XCMA,
The collective reading for January is now up at
http://communication.ucsd.edu/MCA/.
PS: We still need vollunteers. There have been some interesting papers
floating around - hint hint :)
Nate
Susan Leigh Star
The Case of Race Classification and Reclassification under Apartheid
http://communication.ucsd.edu/MCA/Paper/Star/starbowker.html
This chapter examines the torqued group of filiations between people and
classifications, that which tied racial categories to persons under
apartheid in South Africa. Here, race classification and reclassification
provided the bureaucratic underpinnings for a vicious racism.
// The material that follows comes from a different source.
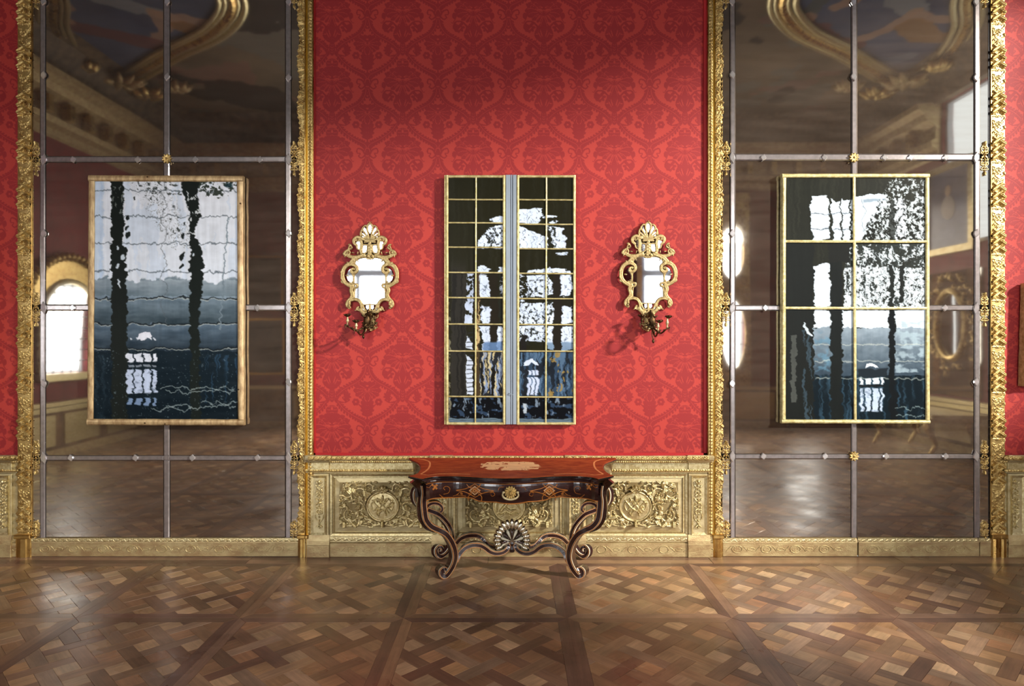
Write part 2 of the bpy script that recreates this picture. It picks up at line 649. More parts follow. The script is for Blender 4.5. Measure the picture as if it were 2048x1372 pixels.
    # side curls and buds
    S(Dk, [(60, 165), (110, 120), (170, 120), (195, 170), (160, 215), (120, 190), (135, 165)], 1.8, 1.2, *A)
    for a in (-.5, .2, .9, 1.6, 2.3, 3.0, 3.9): Lf(Dk, 142, 168, a, 62, 20, *A)
    B(Dk, 185, 60, 22, 32, *A); S(Dk, [(175, 90), (200, 130), (215, 125)], 1, .7, *A)
    Lf(Lt, 120, 170, .9, 40, 7, *A)
    # vase and spirals under the big flower
    B(Dk, 0, 380, 32, 70, *A, False)
    for y in (340, 365, 390, 415): S(Lt, [(-14, y), (0, y + 8), (14, y)], .4, .4, *A, both=False)
    for r in (1,):
        S(Dk, [(45, 450), (60, 400), (100, 360), (150, 370), (160, 410), (125, 430), (105, 405), (125, 395)], 2.0, 1.0, *A)
        S(Dk, [(30, 440), (50, 370), (80, 320), (60, 280)], 1.6, .8, *A)
        S(Dk, [(70, 445), (130, 455), (170, 430)], 1.6, .8, *A)
    for a in (-1.6, -1.1, -.5, .1, .7, 1.4): Lf(Dk, 128, 396, a, 62, 18, *A)
    # small flower (half drop)
    Bc = (0.0, TH / 2)
    oy = 330
    for a, l, w in ((-.35, 128, 44), (.05, 136, 44), (.45, 128, 44), (.85, 112, 40), (1.25, 105, 34), (-.8, 105, 38), (-1.25, 90, 34)):
        Lf(Dk, 2, oy, a, l, w, *Bc)
    B(Dk, 24, oy + 4, 44, 40, *Bc); B(Dk, 0, oy - 48, 34, 30, *Bc, False); B(Dk, 0, oy + 60, 34, 46, *Bc, False)
    for a, l in ((-.15, 110), (.25, 112), (.65, 104), (1.05, 96), (-.58, 100)): S(Lt, [(44 * math.cos(a), oy + 44 * math.sin(a)), (l * math.cos(a), oy + l * math.sin(a))], .55, .3, *Bc)
    for a in np.linspace(-.7, 1.3, 6): S(Lt, [(14 * math.cos(a), oy + 12 * math.sin(a)), (44 * math.cos(a), oy + 34 * math.sin(a))], .6, .3, *Bc)
    B(Lt, 0, oy - 40, 12, 8, *Bc, False)
    for x in (22, 48): S(Lt, [(x, oy + 60), (x + 6, oy + 110)], .4, .3, *Bc)
    S(Dk, [(0, oy + 100), (0, oy + 300)], 1.2, 1.2, *Bc, both=False)
    for y, l in ((150, 85), (190, 95), (230, 90), (262, 70)):
        Lf(Dk, 2, oy + y, -.9, l, 22, *Bc); Lf(Dk, 2, oy + y - 10, -.35, l * .8, 18, *Bc)
    S(Dk, [(0, oy + 215), (50, oy + 170), (95, oy + 135)], 1, 1, *Bc)
    for a in np.linspace(0, 6.28, 7)[:-1]: Lf(Dk, 112, oy + 118, a, 38, 22, *Bc)
    B(Lt, 112, oy + 118, 9, 9, *Bc)
    # pinch ornament between garlands
    oy = 35
    B(Dk, 0, oy, 28, 36, *Bc, False)
    S(Lt, [(-24, oy), (-18, oy - 26), (0, oy - 38), (18, oy - 26), (24, oy)], .5, .5, *Bc, both=False)
    S(Dk, [(20, oy + 30), (50, oy - 20), (95, oy - 30), (100, oy + 10), (70, oy + 14)], 1.9, 1.1, *Bc)
    S(Dk, [(22, oy + 36), (60, oy + 60), (85, oy + 40), (70, oy + 24)], 1.7, 1.0, *Bc)
    for a in (-2.0, -1.571, -1.1, -.7): Lf(Dk, 4, oy - 20, a, 75, 20, *Bc)
    m = sst(.15, .75, Dk.H) * (1 - sst(.12, .5, Lt.H))
    return Dk, m


FAB_BG, FAB_DK = s2l([184, 58, 49]), s2l([152, 37, 38])
m_damask = mat_attr('crimson_silk_damask', .62, .35)
_nt = m_damask.node_tree
_b = _nt.nodes['Principled BSDF']
_b.inputs['Sheen Weight'].default_value = .25
_b.inputs['Sheen Tint'].default_value = (1, .45, .4, 1)
KD = 1.0
_tile, _tm = damask_tile(KD)
PX = D / F            # metres per photograph pixel on the wall


def damask_mesh(name, c0, c1, rows, rcut=None):
    """columns c0..c1 of the tile (in px), repeated over `rows` tiles"""
    ny, nx = _tm.shape
    i0, i1 = int(round(c0 * KD)), min(nx - 1, int(round(c1 * KD)))
    sub = _tm[:, i0:i1 + 1]
    xs = _tile.X[0, i0:i1 + 1]
    full = np.concatenate([sub[:-1]] * rows + [sub[-1:]], 0)
    r = rcut or full.shape[0]
    full = full[:r]
    ys = np.arange(full.shape[0]) * (138.8 / (ny - 1))
    X, Y = np.meshgrid(xs, ys)
    co = np.stack([X * PX, np.zeros_like(X), -Y * PX], -1).reshape(-1, 3)
    # the motif is woven a hair proud of the ground
    co[:, 1] = -.0006 * full.reshape(-1)
    col = FAB_BG[None] * (1 - full.reshape(-1, 1)) + FAB_DK[None] * full.reshape(-1, 1)
    return quads_mesh(name, co, grid_faces(len(xs), len(ys)), col, smooth=False)


# ================================================================== the wall in the photograph
mb = MB().box(XL, 0.012, 0, XR, .25, HC)
wall = mb.build('wall_front', mat('plastered_wall', (120, 40, 38), .9, var=.08))
tag(wall, 'crimson damask wall with a gilded dado facing the camera', kind='structure')
VT = 226.6 - 138.8 * 2
me_full = damask_mesh('damask_width', 0, 141.4, 7, None)
me_left = damask_mesh('damask_width_left', 20, 141.4, 7)
me_right = damask_mesh('damask_width_right', 0, 126, 7)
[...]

Here too, the
attempt to create a normalized, systemic bookkeeping system was embedded in
a larger program of human destruction. There are enduring lessons to be
drawn about moral accountability in the face of modern bureaucracy. The
ethical concerns are clearly basic questions of social justice and equity;
at the same time, their very extremity can teach us about the quieter, less
visible aspects of the politics of classification. We walk here a line
similar to that of Hannah Arendt in her Eichmann in Jerusalem: A Report on
the Banality of Evil (1963). The quiet bureaucrat "just following orders" is
in a way more chilling than the expected monster dripping grue. Eichmann
explained what he was doing in routine, almost clerical terms; this was
fully embedded in the systematic genocide of the Holocaust.